PDA

View Full Version : Analysis of the 2013 Italian election from a Western Sicilian perspective



alfieb
02-28-2013, 04:59 AM
I did not vote. I haven't been following the campaign very closely, and as a secessionist who lives abroad, I think it would have been immoral for me to vote for any of these blocs.

In regards to the Camera (Chamber - lower house), the center-left coalition led by the Democratic Party received over 10m votes in Italy, which amounts to around 30% of the entire vote. In Western Sicily, where my family live, they received less than 250,000 votes, or slightly over 21%. This percentage is the lowest of all areas in the Republic of Italy for them.

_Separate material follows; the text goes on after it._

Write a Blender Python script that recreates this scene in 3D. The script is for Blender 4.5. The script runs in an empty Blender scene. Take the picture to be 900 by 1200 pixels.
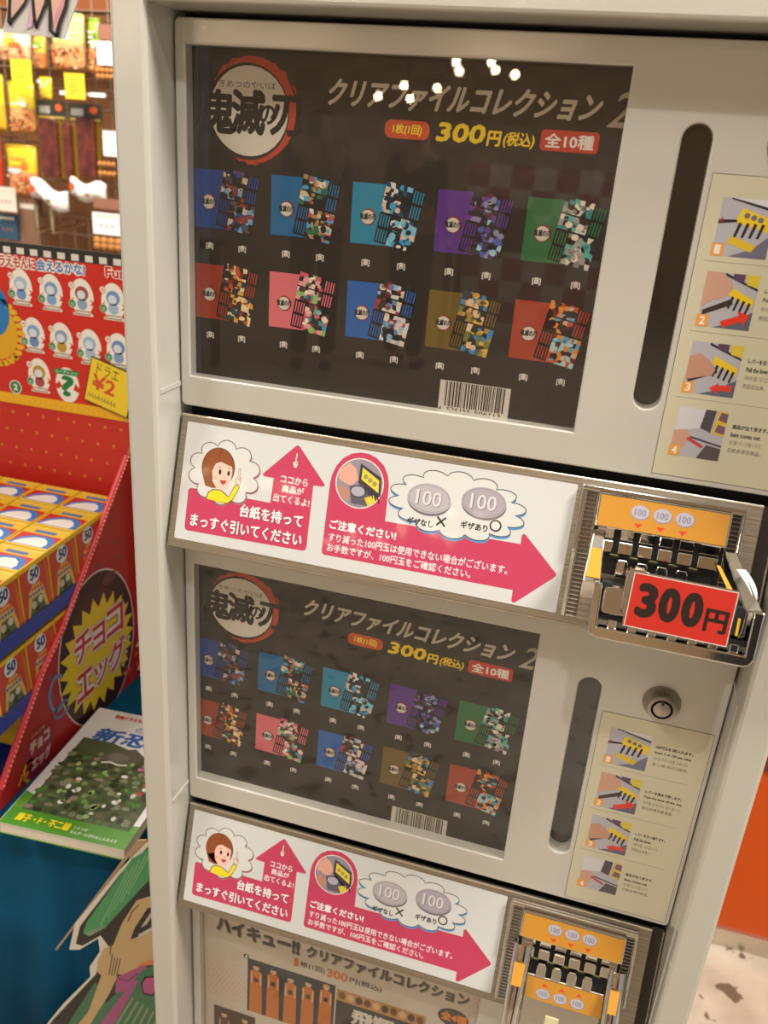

Moreover, the anti-government, anti-corruption, anti-establishment party the Five Star Movement received over 400,000 votes in Western Sicily, or nearly 35%. This was their best result in all of the Republic of Italy, and Sicily is being referred to as their base/headquarters/stronghold, as they received around 25% of the votes in the Republic of Italy, with much of that coming from their strong showing in Sicily. It was their strong showing in Sicily last year that cost the center-right the regional election and threw a gay communist into the Presidency, which is something unheard of in the mostly traditional, strongly-Catholic region, which had never before elected a left-wing President.

The far-left anti-government party Civil Revolution also produced their best result (nearly 4%) in Western Sicily, as opposed to just over 2% in the Republic of Italy, and the government coalition of outgoing Prime Minister Mario Monti received only 8.4% in Western Sicily, which was their lowest in all of Italy, and indeed much, much lower than in the diaspora. Of absentee ballots from North America, Monti's bloc received 27.5% of all votes. Clearly, Italians working in North America and Italian-Americans who voted did not share the views of the people of Sicily.

Of all of the significant coalitions and parties who stood for election in the Chamber of Deputies, only one, Berlusconi's center-right bloc, did not get either their best or worst showing in Western Sicily. Their vote percentage in the area was average to that which they received in the entire Republic.

In conclusion, I think that these results (other than the center-right's vote tally) reflect the fact that the pressing interests of Sicilian voters in and around Palermo are not the same as the interests of Italian voters from Rome, Florence, Naples, or Milan.

That doesn't mean that I necessarily agree with these sentiments. I happen to love the platform of the libertarian Fare per Fermare il Declino (Act to Stop the Decline) party, who also had their lowest results in Western Sicily, as opposed to Northern Italy where they are at their strongest.